Creating an inspired home with a pragmatic approach.

Deciding to remodel your home is just about as important as your decision was to buy it. It’s a significant investment that makes a statement about your intentions: how long you plan to stay, the number of children you have, the lifestyle you want to lead. While it’s easy to fall in love with a room on Pinterest or Houzz, those inspirational photos don’t tell the whole story. Rarely is a project as carefree as its outcome, but with realistic expectations, you, too, can have a picture-perfect home.

First, before you Pin the entire Internet, check your bank statements. Determining your budget is the first priority. Remodeling projects are not as cheap as HGTV would have you believe. “They are complicated, require good planning and good plans, talented labor and quality materials,” says Jim Scovell of Scovell Wolfe & Associates. “These things can be expensive.”

To get a ballpark figure on a kitchen remodel, for instance, he suggests you start shopping for appliances. If you’re good with decent, functioning machines, you’ll probably come in around $6,000, but if you want commercial brands and extras such as warming drawers, you’re more in the $30,000 range. Factor in cabinets, countertops and tile, and Jim estimates that you’ll run up a bill that’s $24,000-$60,000, with all of your items still packaged and sitting in the garage! 

Once you’ve worked out the numbers, you’ll need to add 10 percent for overages. Terry Skilling of Rhino Builders says some project loans allow this to cover the inevitable changes. Old houses tend to reveal hidden surprises, especially those built before 1960, from substandard framing to termite damage. If something pops up, plan on a change order and, thus, added cost.

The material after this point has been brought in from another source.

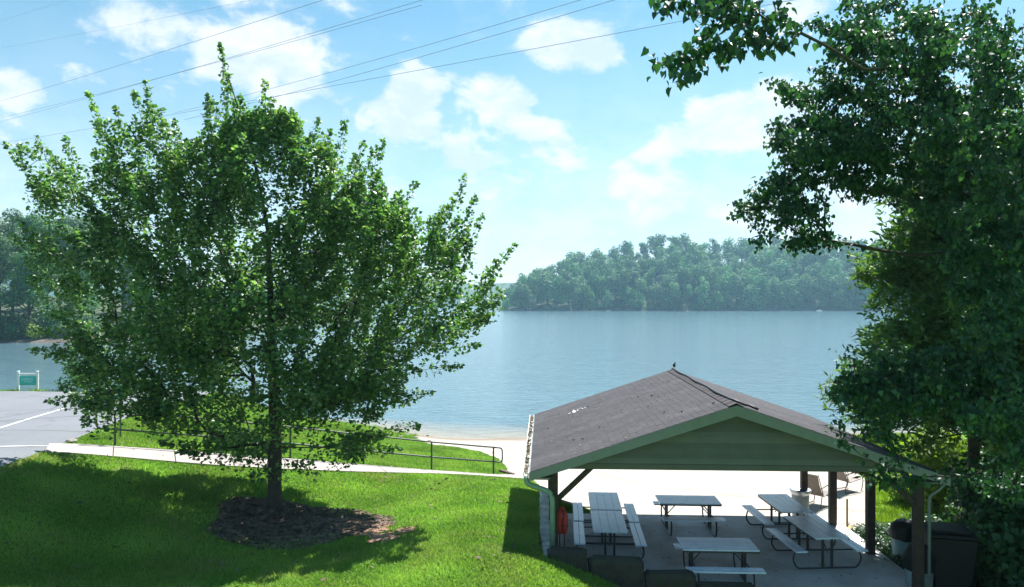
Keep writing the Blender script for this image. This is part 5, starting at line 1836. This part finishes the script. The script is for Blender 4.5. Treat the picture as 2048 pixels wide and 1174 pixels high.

The temptation to scrimp on certain things might end up costing you more. The major mistake is falling for the low-bid contractor. The National Association of the Remodeling Industry (NARI) is a helpful source for homeowners, with listings of companies who adhere to a code of conduct. For a list of questions to ask during your interviewing process, go to In addition to the quality of work you hire, the quality of product you buy also will matter. Jim recommends never skimping on windows, cabinets or appliances; Terry adds a no-no on painting and lighting. So where can you cut costs? “Save your money by not buying the latest fad item that sounds good now but you easily tire of later, like in-house steam or sauna baths,” Jim notes.

If you can adhere to the admittedly no-fun but necessary rules of remodeling, you can be well on your way to living each day in a home tailored just for you.